Wiadomo z jakimi problemami borykają się na co dzień małe i średnie polskie przedsiębiorstwa. Kryzys sprawił, że wiele polskich przedsiębiorstw nie wytrzymało jego skutków i zbankrutowało bądź zawiesiło swoją działalność. Unia Europejska niejednokrotnie wspierała finansowo polskich przedsiębiorców i nadal wspiera, ale nie może być tak, że banki wykorzystują hojność i nieświadomość Unii. Mało tego, zaczynają manipulować przepisami. Do tej pory niewyjaśniona została sprawa umowy jaką banki podpisały z Europejskim Bankiem Inwestycyjnym.
– To prawda polskim firmom brakuje kapitału i każde pieniądze przyjmą w ciemno. Najmilej jest widziany inwestor zagraniczny z dużym kapitałem. Dla polskich firm taki inwestor to jak woda na młyn. Tylko, że najczęściej inwestor zagraniczny trafia do dużych korporacji, a nie pod strzechę małych i średnich przedsiębiorstw. Te z kolei mogłyby liczyć na wsparcie Brukseli, gdyby nie kombinacje banków. Unia Europejska od dawna stara się wspierać polskie firmy, ale polskie banki już niekoniecznie. Mało tego, są banki, które podpisały z Europejskim Bankiem Inwestycyjnym umowę, zgodnie z którą zobowiązały się do pomocy małym i średnim firmom w postaci tak zwanych wyjatkowych kredytów nie realizują jej – stwierdza ekspert .

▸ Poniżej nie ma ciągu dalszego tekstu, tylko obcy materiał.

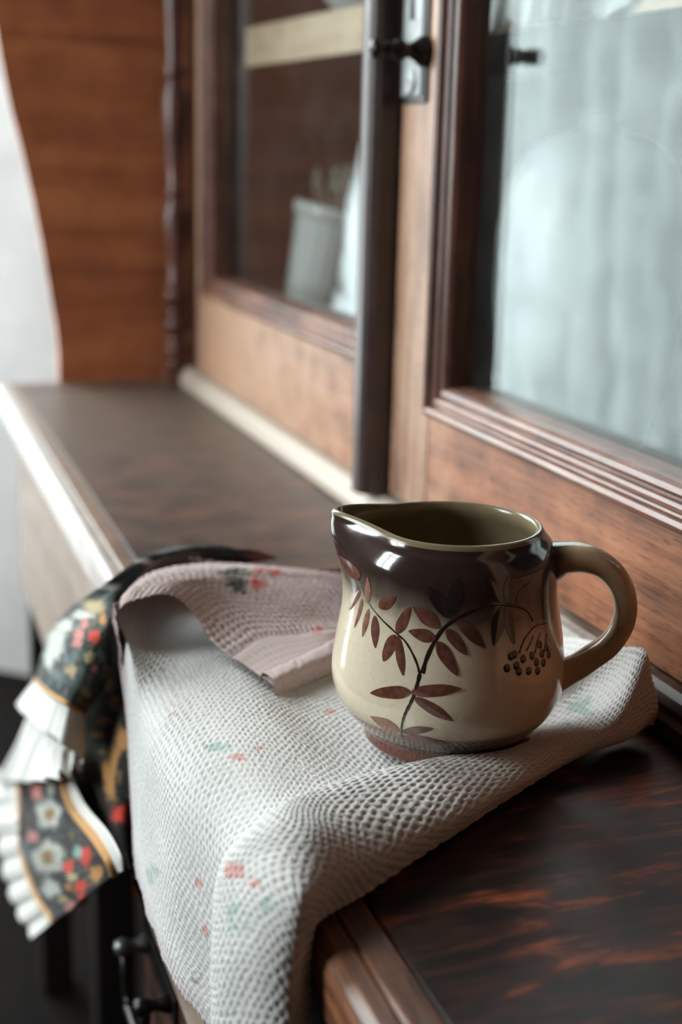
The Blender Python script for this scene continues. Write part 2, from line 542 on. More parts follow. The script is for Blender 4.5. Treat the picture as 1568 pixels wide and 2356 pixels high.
# cove under the top, then a slim bead, then the frieze with its drawer fronts
prism('cove_moulding', [(0.170, -.0285), (0.141, -.0285), (0.1455, -.031), (0.1500, -.036), (0.1515, -.0415), (0.1485, -.0425), (0.1475, -.0455), (0.1490, -.048), (0.170, -.048)], 'X', LX + .012, RX - .012, dark_w, sb)
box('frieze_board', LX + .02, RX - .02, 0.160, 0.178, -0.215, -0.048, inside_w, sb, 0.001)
box('corner_post', LX + .015, LX + .045, 0.165, 0.205, FZ, -0.048, black_w, sb, 0.003)
box('corner_post', RX - .045, RX - .015, 0.165, 0.205, FZ, -0.048, black_w, sb, 0.003)
for x0, x1 in ((-1.548, -0.93),):
    d = box('drawer_front', x0, x1, 0.150, 0.168, -0.225, -0.0495, front_w, sb, 0.003)
box('side_panel', LX + .018, LX + .034, 0.20, 0.75, FZ + .12, -0.03, panel_w, sb, 0.001)
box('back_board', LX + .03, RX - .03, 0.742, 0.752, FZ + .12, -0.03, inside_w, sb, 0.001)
box('leg', -1.49, -1.44, 0.21, 0.26, FZ, -0.215, black_w, sb, 0.004)
# lower cupboard under the right part: ledge moulding and a drawer with a bail pull
CX = -0.80
prism('ledge_moulding', [(0.175, -.190), (0.150, -.190), (0.1445, -.192), (0.1430, -.196), (0.1445, -.2005), (0.150, -.206), (0.175, -.206)], 'X', CX, RX - .012, front_w, sb)
box('cupboard_side', CX + .002, CX + .02, 0.152, 0.74, FZ + .06, -0.206, dark_w, sb, 0.002)
box('cupboard_plinth', CX + .002, RX - .02, 0.165, 0.74, FZ, FZ + .06, dark_w, sb, 0.002)
df_m = wood('dark_drawer_wood', (0.02, 0.010, 0.007, 1), (0.065, 0.026, 0.017, 1), (0.14, 0.055, 0.03, 1), 'X', 0.9, 0.4)
dr = box('drawer_front', CX - .002, RX - .03, 0.149, 0.168, -0.40, -0.2065, df_m, sb, 0.003)
box('cupboard_door', CX + .022, RX - .03, 0.150, 0.168, FZ + .062, -0.405, df_m, sb, 0.003)
# bail pull: long backplate, two posts, drop handle
bp = box('pull_backplate', -0.788, -0.692, 0.1465, 0.1492, -0.236, -0.216, iron, dr, 0.001)
bp['label'] = 'dark iron backplate of the drawer pull'
for xx in (-0.773, -0.706):
    lathe_obj('pull_post', [(0.0001, -.003), (0.0055, -.002), (0.0065, .002), (0.0045, .006), (0.0035, .010), (0.0050, .013), (0.0062, .017), (0.0048, .021), (0.0001, .0225)], pewter if xx < -.75 else iron, dr, 20,
              origin=(xx, 0.1465, -0.226), axis=(0, -1, 0))
pts = []
for t in np.linspace(0, 1, 25):
    xx = -0.773 + .067 * t
    dz = -0.038 * min(1, min(t, 1 - t) / 0.12) ** 0.6
    pts.append((xx, 0.1315, -0.226 + dz))
tube('pull_bail', pts, 0.0036, iron, dr, 10)

# ------------------------------------------------------------------ upper display cabinet
cb = thing('display_cabinet', 'glazed upper cabinet with brown doors standing on the sideboard', 'cabinet')
YD = 0.365                      # face of the doors
ZT = 0.95
# plinth strip under the doors
prism('plinth_strip', [(0.385, 0.0012), (0.3525, 0.0012), (0.3515, 0.004), (0.352, 0.010), (0.3545, 0.0125), (0.3555, 0.016), (0.358, 0.020), (0.3625, 0.0225), (0.385, 0.023)], 'X', -1.625, RX - .03, plinth_w, cb)
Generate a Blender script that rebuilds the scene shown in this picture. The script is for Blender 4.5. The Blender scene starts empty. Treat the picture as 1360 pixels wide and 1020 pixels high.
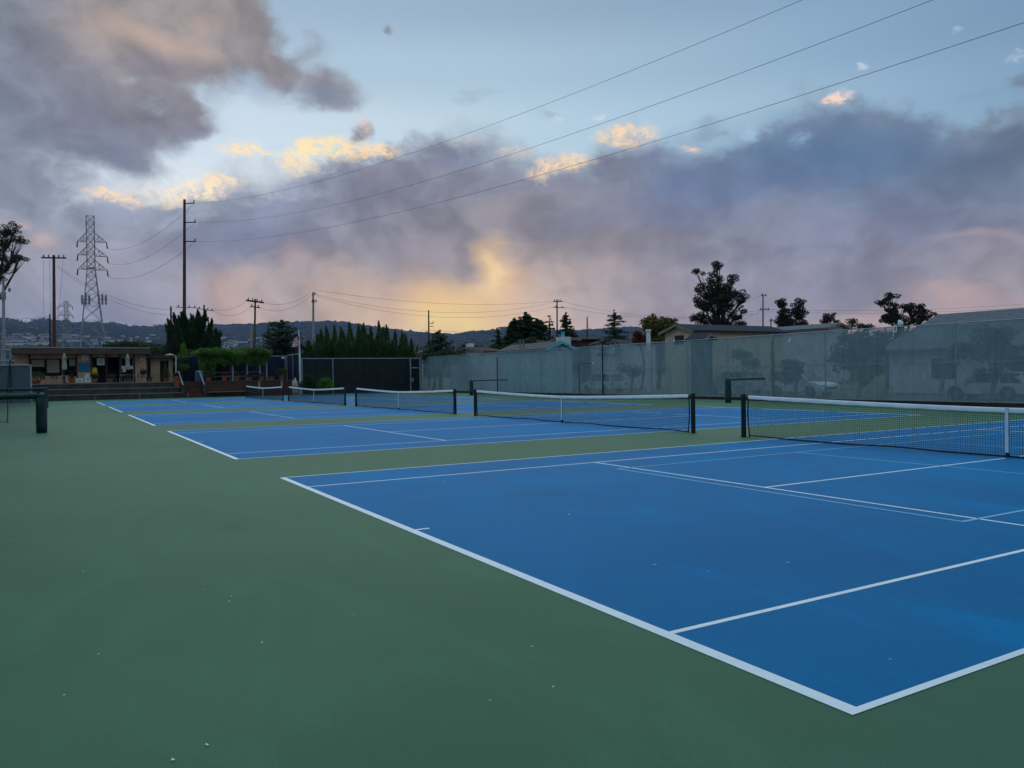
import bpy, bmesh, math, random
import numpy as np
from mathutils import Vector, Matrix
random.seed(7); rng = np.random.default_rng(11)
SC = bpy.context.scene
COL = SC.collection
R = math.radians

# ------------------------------------------------------------------ camera
CAM = Vector((-3.3225, -2.4623, 1.6724)); YAW, PITCH, ROLL, FPX = 0.53035, -0.011691, -0.015337, 1051.28
_F = Vector((math.sin(YAW)*math.cos(PITCH), math.cos(YAW)*math.cos(PITCH), math.sin(PITCH)))
_R = Vector((math.cos(YAW), -math.sin(YAW), 0)); _U = _R.cross(_F)
_R2 = _R*math.cos(ROLL)+_U*math.sin(ROLL); _U2 = -_R*math.sin(ROLL)+_U*math.cos(ROLL)
cd = bpy.data.cameras.new("camera"); cam = bpy.data.objects.new("camera", cd); COL.objects.link(cam)
cam.matrix_world = Matrix(((_R2.x, _U2.x, -_F.x, CAM.x), (_R2.y, _U2.y, -_F.y, CAM.y), (_R2.z, _U2.z, -_F.z, CAM.z), (0, 0, 0, 1)))
cd.sensor_fit = 'HORIZONTAL'; cd.sensor_width = 36; cd.lens = 36*FPX/1360; cd.clip_start = 0.05; cd.clip_end = 20000
SC.camera = cam
# surveying helpers: a sight line of the survey photograph, cut at a known plane of the site
def ray(u, v): return _F + _R2*((u-680)/FPX) - _U2*((v-510)/FPX)
def atY(u, v, Y): d = ray(u, v); return CAM + d*((Y-CAM.y)/d.y)
def atX(u, v, X): d = ray(u, v); return CAM + d*((X-CAM.x)/d.x)
def atD(u, v, D): d = ray(u, v); return CAM + d*D          # D = depth in metres along the view axis
def azel(u, v): d = ray(u, v); return math.degrees(math.atan2(d.x, d.y)), math.degrees(math.atan2(d.z, math.hypot(d.x, d.y)))
def pix(az, el):
    a, e = R(az), R(el); d = Vector((math.sin(a)*math.cos(e), math.cos(a)*math.cos(e), math.sin(e))); z = max(d.dot(_F), .05)
    return 680+FPX*d.dot(_R2)/z, 510-FPX*d.dot(_U2)/z

# ------------------------------------------------------------------ colour management
SC.view_settings.view_transform = 'Standard'; SC.view_settings.look = 'None'
SC.view_settings.exposure = 0.0; SC.view_settings.gamma = 1.0; SC.view_settings.use_curve_mapping = False
SC.render.engine = 'CYCLES'
SC.cycles.max_bounces = 6; SC.cycles.transparent_max_bounces = 24; SC.cycles.volume_bounces = 0
SC.cycles.use_denoising = True
SC.cycles.caustics_reflective = False; SC.cycles.caustics_refractive = False

def lin(c): return tuple(((x/255)/12.92 if x <= 10 else ((x/255+.055)/1.055)**2.4) for x in c[:3])+(1.0,)

# ------------------------------------------------------------------ world: evening sky
class NT:
    def __init__(s, tree): s.t = tree; s.n = tree.nodes; s.l = tree.links
    def node(s, typ, **kw):
        n = s.n.new(typ)
        for k, v in kw.items(): setattr(n, k, v)
        return n
    def put(s, sock, v):
        if isinstance(v, bpy.types.NodeSocket): s.l.new(v, sock)
        else: sock.default_value = v
    def math(s, op, a, b=0.0, c=None, clamp=False):
        n = s.node('ShaderNodeMath', operation=op, use_clamp=clamp); s.put(n.inputs[0], a); s.put(n.inputs[1], b)
        if c is not None: s.put(n.inputs[2], c)
        return n.outputs[0]
    def vec(s, op, a, b=(0, 0, 0), scale=None):
        n = s.node('ShaderNodeVectorMath', operation=op); s.put(n.inputs[0], a)
        if op not in ('LENGTH', 'NORMALIZE', 'SCALE'): s.put(n.inputs[1], b)
        if scale is not None: s.put(n.inputs[3], scale)
        return n.outputs[1] if op in ('LENGTH', 'DOT_PRODUCT', 'DISTANCE') else n.outputs[0]
    def rng(s, x, a, b, c=0.0, d=1.0, smooth=True):
        n = s.node('ShaderNodeMapRange', interpolation_type='SMOOTHSTEP' if smooth else 'LINEAR')
        s.put(n.inputs[0], x); 
        for i, v in enumerate((a, b, c, d)): s.put(n.inputs[i+1], v)
        return n.outputs[0]
    def mix(s, f, a, b, blend='MIX'):
        n = s.node('ShaderNodeMix', data_type='RGBA', blend_type=blend); s.put(n.inputs[0], f)
        s.put(n.inputs[6], a); s.put(n.inputs[7], b); return n.outputs[2]
    def noise(s, vec, scale, detail=5, rough=.55, dist=0.0, color=False):
        n = s.node('ShaderNodeTexNoise'); s.put(n.inputs['Vector'], vec); n.inputs['Scale'].default_value = scale
        n.inputs['Detail'].default_value = detail; n.inputs['Roughness'].default_value = rough; n.inputs['Distortion'].default_value = dist
        return n.outputs['Color'] if color else n.outputs['Fac']
    def ramp(s, f, stops, interp='LINEAR'):
        n = s.node('ShaderNodeValToRGB'); cr = n.color_ramp; cr.interpolation = interp; s.put(n.inputs[0], f)
        while len(cr.elements) < len(stops): cr.elements.new(0.5)
        for e, (p, c) in zip(cr.elements, stops): e.position = p
        for e, (p, c) in zip(cr.elements, stops): e.color = c
        return n.outputs[0]

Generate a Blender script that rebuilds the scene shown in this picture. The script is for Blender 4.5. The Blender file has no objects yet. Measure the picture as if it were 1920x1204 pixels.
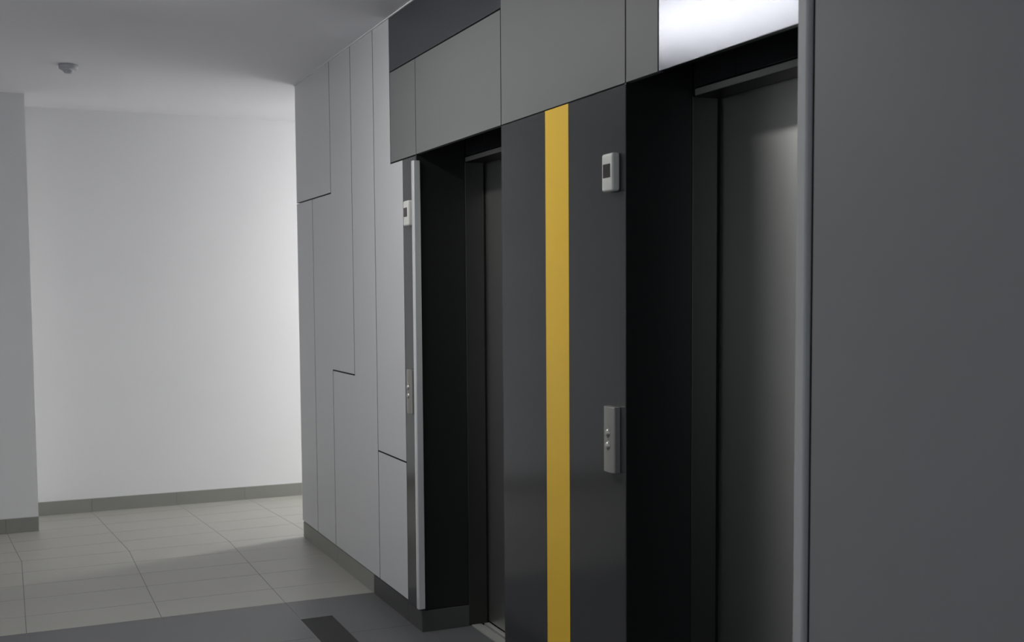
import bpy, bmesh, math
from mathutils import Vector, Matrix

# ------------------------------------------------------------------ camera
SC = bpy.context.scene
W_, H_ = 1920, 1204
F_PX, CY_PX = 2135.4, 684.7
YAW, PITCH, ROLL = 0.4184, 0.0648, -0.0070
CAM = Vector((-1.6995, 0.0, 1.5567))
cd = bpy.data.cameras.new('camera'); cam = bpy.data.objects.new('camera', cd)
SC.collection.objects.link(cam); SC.camera = cam
fw = Vector((math.sin(YAW), math.cos(YAW), 0)); rt = Vector((math.cos(YAW), -math.sin(YAW), 0)); up = Vector((0, 0, 1))
f2 = fw*math.cos(PITCH) - up*math.sin(PITCH); u2 = up*math.cos(PITCH) + fw*math.sin(PITCH)
r3 = rt*math.cos(ROLL) + u2*math.sin(ROLL); u3 = u2*math.cos(ROLL) - rt*math.sin(ROLL)
M = Matrix((r3, u3, -f2)).transposed().to_4x4(); M.translation = CAM
cam.matrix_world = M
cd.sensor_fit = 'HORIZONTAL'; cd.sensor_width = 36; cd.lens = F_PX/W_*36
cd.shift_y = (CY_PX - H_/2)/W_
cd.clip_start = 0.05
cd.dof.use_dof = True; cd.dof.focus_distance = 4.6; cd.dof.aperture_fstop = 4.5

# ------------------------------------------------------------------ light and exposure
wd = bpy.data.worlds.new('world'); SC.world = wd; wd.use_nodes = True
wd.node_tree.nodes['Background'].inputs[0].default_value = (0.62, 0.75, 1.0, 1)
wd.node_tree.nodes['Background'].inputs[1].default_value = 1.0
SC.view_settings.view_transform = 'Standard'; SC.view_settings.look = 'None'
SC.view_settings.gamma = 1; SC.view_settings.use_curve_mapping = False
SC.view_settings.exposure = 0.0
LOBBY_LAMP = 49.0
CORRIDOR_LAMP = 280.0
LEFT_FILL = 0.3
FRONT_FILL = 3.0

# ------------------------------------------------------------------ materials
def mat(name, col, rough=0.5, metal=0.0, spec=0.5, noise=0.0, nscale=8.0, bump=0.0, bscale=200.0, stretch=None, aniso=0.0, arot=0.0, emit=None):
    m = bpy.data.materials.new(name); m.use_nodes = True
    nt = m.node_tree; b = nt.nodes['Principled BSDF']
    b.inputs['Base Color'].default_value = (*col, 1); b.inputs['Roughness'].default_value = rough
    b.inputs['Metallic'].default_value = metal; b.inputs['Specular IOR Level'].default_value = spec
    if emit:
        b.inputs['Emission Color'].default_value = (*emit[0], 1); b.inputs['Emission Strength'].default_value = emit[1]
    tc = nt.nodes.new('ShaderNodeTexCoord'); mp = nt.nodes.new('ShaderNodeMapping')
    nt.links.new(tc.outputs['Object'], mp.inputs[0])
    if stretch: mp.inputs['Scale'].default_value = stretch
    if noise:
        n = nt.nodes.new('ShaderNodeTexNoise'); n.inputs['Scale'].default_value = nscale; n.inputs['Detail'].default_value = 5
        nt.links.new(mp.outputs[0], n.inputs['Vector'])
        r = nt.nodes.new('ShaderNodeMapRange'); r.inputs['To Min'].default_value = 1-noise; r.inputs['To Max'].default_value = 1+noise
        nt.links.new(n.outputs['Fac'], r.inputs['Value'])
        mx = nt.nodes.new('ShaderNodeVectorMath'); mx.operation = 'SCALE'; mx.inputs[0].default_value = col
        nt.links.new(r.outputs[0], mx.inputs['Scale']); nt.links.new(mx.outputs[0], b.inputs['Base Color'])
    if bump:
        n2 = nt.nodes.new('ShaderNodeTexNoise'); n2.inputs['Scale'].default_value = bscale; n2.inputs['Detail'].default_value = 3
        nt.links.new(mp.outputs[0], n2.inputs['Vector'])
        bp = nt.nodes.new('ShaderNodeBump'); bp.inputs['Strength'].default_value = bump; bp.inputs['Distance'].default_value = 0.001
        nt.links.new(n2.outputs['Fac'], bp.inputs['Height']); nt.links.new(bp.outputs[0], b.inputs['Normal'])
    if aniso:
        tg = nt.nodes.new('ShaderNodeTangent'); tg.direction_type = 'RADIAL'; tg.axis = 'Z'
        nt.links.new(tg.outputs[0], b.inputs['Tangent'])
        b.inputs['Anisotropic'].default_value = aniso; b.inputs['Anisotropic Rotation'].default_value = arot
    return m
WALL = mat('white_paint', (0.81, 0.81, 0.82), 0.85, noise=0.012, nscale=3, bump=0.05, bscale=120)
CEIL = mat('ceiling_paint', (0.87, 0.865, 0.90), 0.9, noise=0.01, nscale=3)
LIGHTP = mat('light_grey_laminate', (0.63, 0.635, 0.645), 0.42, spec=0.35, noise=0.01)
MIDP = mat('mid_grey_laminate', (0.178, 0.18, 0.181), 0.5, spec=0.25, noise=0.01)
NEARP = mat('near_grey_laminate', (0.28, 0.281, 0.284), 0.5, spec=0.25, noise=0.01)
DARKP = mat('charcoal_laminate', (0.036, 0.037, 0.040), 0.14, spec=0.8)
TOPP = mat('charcoal_top_laminate', (0.04, 0.043, 0.05), 0.3, spec=0.45)
YEL = mat('yellow_laminate', (0.86, 0.55, 0.055), 0.35, spec=0.3)
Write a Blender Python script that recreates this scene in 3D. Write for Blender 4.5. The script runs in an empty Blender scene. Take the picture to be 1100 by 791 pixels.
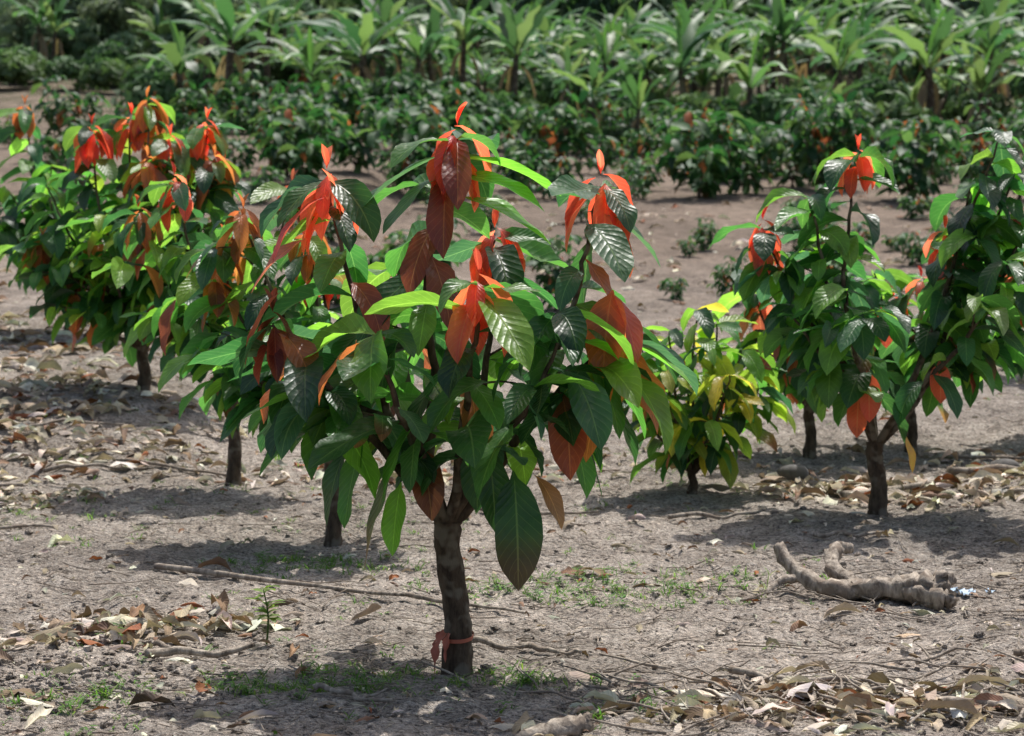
import bpy, math, random
import numpy as np
from mathutils import Vector
random.seed(11); np.random.seed(11)
R=random.random
def U(a,b): return a+(b-a)*random.random()
scene=bpy.context.scene
COL=scene.collection

# ------------------------------------------------------------------ noise / terrain
def vnoise(x,y,seed=0):
    x=np.asarray(x,dtype=float); y=np.asarray(y,dtype=float)
    ix=np.floor(x).astype(np.int64); iy=np.floor(y).astype(np.int64)
    fx=x-ix; fy=y-iy
    fx=fx*fx*(3-2*fx); fy=fy*fy*(3-2*fy)
    def h(a,b):
        n=(a*374761393+b*668265263+seed*982451653)&0xffffffff
        n=((n^(n>>13))*1274126177)&0xffffffff
        n=n^(n>>16)
        return (n&0xffff)/65535.0
    return (h(ix,iy)*(1-fx)+h(ix+1,iy)*fx)*(1-fy)+(h(ix,iy+1)*(1-fx)+h(ix+1,iy+1)*fx)*fy
def fbm(x,y,o=3,seed=0):
    s=0;a=1;t=0
    for i in range(o):
        s=s+a*vnoise(np.asarray(x)*2**i,np.asarray(y)*2**i,seed+i); t+=a; a*=.5
    return s/t-.5
KD=[-80,5,7.7,11.4,15,20,25,30,40,50,65,80,95,120,160,260,320]
KZ=[-.1,-.03,0,.17,.45,1.0,1.58,2.2,3.6,5.0,7.3,9.9,13.2,22,40,84,100]
_td=np.arange(-80,320,.25); _tz=np.interp(_td,KD,KZ)
_k=np.ones(9)/9; _tzs=np.convolve(np.pad(_tz,4,mode='edge'),_k,mode='valid')
def ss(t): t=np.clip(t,0,1); return t*t*(3-2*t)
def gz(x,y):
    x=np.asarray(x,dtype=float); y=np.asarray(y,dtype=float)
    z=np.interp(y,_td,_tzs)
    z=z+.3*ss((-x-1.8)/1.2)*ss((y-12)/3)
    near=1-ss((y-18)/15)
    z=z+.07*fbm(x*.9,y*.9,3,3)+near*(.045*fbm(x*4,y*4,3,9)+.045*fbm(x*14,y*14,2,21))
    z=z+ss((y-25)/30)*1.2*fbm(x*.06,y*.06,2,31)
    return z
def g1(x,y): return float(gz(np.array([x]),np.array([y]))[0])

# ------------------------------------------------------------------ mesh builder (quads)
class MB:
    def __init__(s): s.v=[];s.f=[];s.uv=[];s.c=[];s.m=[];s.n=0
    def add(s,V,F,UV,C,mat=0):
        V=np.asarray(V,dtype=np.float32); F=np.asarray(F,dtype=np.int32)
        s.v.append(V); s.f.append(F+s.n); s.uv.append(np.asarray(UV,dtype=np.float32))
        C=np.asarray(C,dtype=np.float32)
        if C.ndim==1: C=np.tile(C,(len(V),1))
        s.c.append(C[:,:3]); s.m.append(np.full(len(F),mat,dtype=np.int32)); s.n+=len(V)
    def mesh(s,name,mats,smooth=True):
        me=bpy.data.meshes.new(name)
        V=np.concatenate(s.v);F=np.concatenate(s.f);UV=np.concatenate(s.uv);C=np.concatenate(s.c);M=np.concatenate(s.m)
        me.vertices.add(len(V)); me.vertices.foreach_set('co',V.ravel())
        me.loops.add(len(F)*4); me.loops.foreach_set('vertex_index',F.ravel())
        me.polygons.add(len(F)); me.polygons.foreach_set('loop_start',np.arange(0,len(F)*4,4,dtype=np.int32))
        try: me.polygons.foreach_set('loop_total',np.full(len(F),4,dtype=np.int32))
        except Exception: pass
        for m in mats: me.materials.append(m)
        me.polygons.foreach_set('material_index',M)
        me.polygons.foreach_set('use_smooth',np.full(len(F),smooth))
        me.update(calc_edges=True)
        a=me.color_attributes.new('Col','FLOAT_COLOR','POINT')
        a.data.foreach_set('color',np.concatenate([C,np.ones((len(C),1),dtype=np.float32)],1).ravel())
        u=me.uv_layers.new(name='UVMap'); u.data.foreach_set('uv',UV[F.ravel()].ravel())
        return me
    def obj(s,name,mats,smooth=True,parent=None):
        o=bpy.data.objects.new(name,s.mesh(name,mats,smooth)); COL.objects.link(o)
        if parent: o.parent=parent
        return o
def empty(name,loc=(0,0,0)):
    e=bpy.data.objects.new(name,None); e.location=loc; e.empty_display_size=.2; COL.objects.link(e); return e

_gc={}
def gridfaces(n,m):
    if (n,m) in _gc: return _gc[(n,m)]
    f=[]
    for i in range(n):
        for j in range(m):
            a=i*(m+1)+j; f.append((a,a+1,a+m+2,a+m+1))
    _gc[(n,m)]=np.array(f); return _gc[(n,m)]
PV=[0,.05,.09,.16,.28,.42,.58,.72,.84,.92,.97,1]
PW=[.035,.035,.2,.55,.86,.99,1,.9,.64,.34,.12,.0]
BV=[0,.08,.16,.3,.6,.85,.95,1]; BW=[.12,.12,.7,.95,1,.8,.45,.02]
SV=[0,.3,.7,1]; SW=[.5,1,.7,.02]
PROF={'c':(PV,PW),'b':(BV,BW),'s':(SV,SW)}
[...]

Dlaczego są to kredyty wyjątkowe? Ponieważ miały być tańsze i na bardziej preferencyjnych warunkach niż zwykle. Taka była idea porozumienia i tak powinna wyglądać realizacja tej umowy. Powinna, ale nie jest. Banki, które podpisały taka umowę, a są nimi: BOŚ, PKO BP, Bree Bank, BNP Paribas Fortis Bank i Kredyt Bank, ani myślą wywiązywać się z niej. Na temat tej umowy banki specjalnie też nie chcą się wypowiadać, ale naciskane przebąkują, że chodzi o upusty w marżach, o tańszych o 0,5% kredytach /PKO BP/ i 0,3% /BOŚ/. Pozostałe banki nie chcą nic na ten temat mówić.Tymczasem: „tańsze kredyty inwestycyjne Europejskiego Banku Inwestycyjnego pozwolą miesięcznie zaoszczędzić małym i średnim firmom kwoty, które pozowliłyby im na zatrudnienie przynajmniej jednego pracownika. Bruksela to taki inwestor zagraniczny, na którego oczekują setki polskich mikrofirm. Bruksela chce pomóc także poprzez szereg programów aktywizacyjnych i stricte pomocowych finansowo. Natomiast banki starają się jak mogą ukryć tę informacje przed firmami i jak na razie im się to udaje. Sytuacja staje się niekomfortowa dla wielu stron, ale to banki starają się obejść prawo, a nie przedsiębiorcy, a już tym bardziej Europejski Bank Inwestycyjny. Sprawa o tyle dziwna, że jakoś wszyscy przestali się nią interesować. Nawet Komisja Nadzoru Finansowego milczy, a przecież tak głośno gardłuje w sprawach kredytowych. Tak martwi się o banki i ich interesy. A co z interesami polskich przedsiębiorców?